Inglefield also made a favourable impression in royal circles, and appears to have met Queen Victoria on a number of occasions. In 1853 one of the Queen’s maids of honour at Windsor Castle recorded ‘Captain Inglefield came here this afternoon, and brought all his drawings and sketches of the Arctic scenery; quite beautiful and wonderfully clever, enormous for sketches, some of them 3 feet long and 18 or 20 inches wide, and though slight, not too rough, and with the most pleasing truthfulness about them. They were all arranged in the corridor, for the Queen to see after lunch, and we took the liberty of examining them till she came. He was there himself and explained them to her, an intelligent, active looking youngish man, with very dark hair and eyes; he is one of very few who are still sanguine about poor Franklin. It was awful to see how slight and small the ship (not a very large one in reality), looked among the gigantic icebergs and in the ‘pack’.’
In 1853, Inglefield was given command of H.M.S. Phoenix on the British Naval Supply Voyage, sent by the Admiralty to deliver supplies and dispatches to the five vessels under the ill-tempered martinet Sir Edward Belcher who had been sent in search of Franklin in 1852. Sailing in company with the transport vessel H.M.S. Breadalbane, Inglefield reached Beechey Island, Barrow Strait where North Star, one of Belcher's vessels, was anchored. By this time however it appears that the British public, the press and indeed the Admiralty was losing interest in yet another attempt to find Franklin, and Inglefield found himself under strict orders to simply carry out the re-supply of Belcher’s squadron. However, Inglefield’s mission encompassed two unfortunate incidents; the loss of Joseph-Ren Bellot, a French lieutenant and volunteer in Phoenix, who drowned in a fifteen foot wide fissure opened up in the frozen in Wellington Channel, while delivering messages to Belcher. Later in the same month, H.M.S. Breadalbane was nipped in the ice and sank off Beechey Island. After relieving Belcher's expedition, Inglefield returned home in October 1853 and was promoted Captain. Returning with Phoenix and H.M.S. Talbot to Beechey Island in 1854 to re-supply Belcher's ships, Inglefield succeeded in bringing home most of the personnel of H.M.S. Investigator and the four abandoned vessels of Belcher's expedition.
Later the same year he presented Queen Victoria and Prince Albert with a collection of photographs taken by himself of his squadron and of people and scenes in and around Sisimiut or Holsteinsborg in Greenland.
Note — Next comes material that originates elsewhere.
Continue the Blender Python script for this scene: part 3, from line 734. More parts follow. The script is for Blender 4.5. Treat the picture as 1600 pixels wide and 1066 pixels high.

According to the Royal Collection his photographs were arranged into an album by Prince Albert himself (https://www.royalcollection.org.uk/collection/2906210/my-squadron-greenland). Besides being a talented artist and photographer, Inglefield was noted as the inventor of a hydraulic steering system and the Inglefield anchor (patented in 1851), and as a gifted after dinner speaker. His relative successes in the Arctic regions no doubt gave the royal couple a genuine reason to show continued polite interest in the Admiralty’s endeavours.
After the 1854 voyage, Inglefield received orders to join the naval operations in the Crimean War. He later served as British naval attaché in Washington in 1871. In 1872, he was appointed Rear Admiral of the dockyard at Malta and second in command of the Mediterranean fleet, later Vice-Admiral and Commander-in-Chief of the North America and West Indies Station between 1878 and 1879. He was knighted in 1877 and retired as Admiral in 1885, after which he devoted much of his time to painting. His watercolours of Arctic landscapes were exhibited at the Royal Academy and the Naval Exhibition at Chelsea in 1891.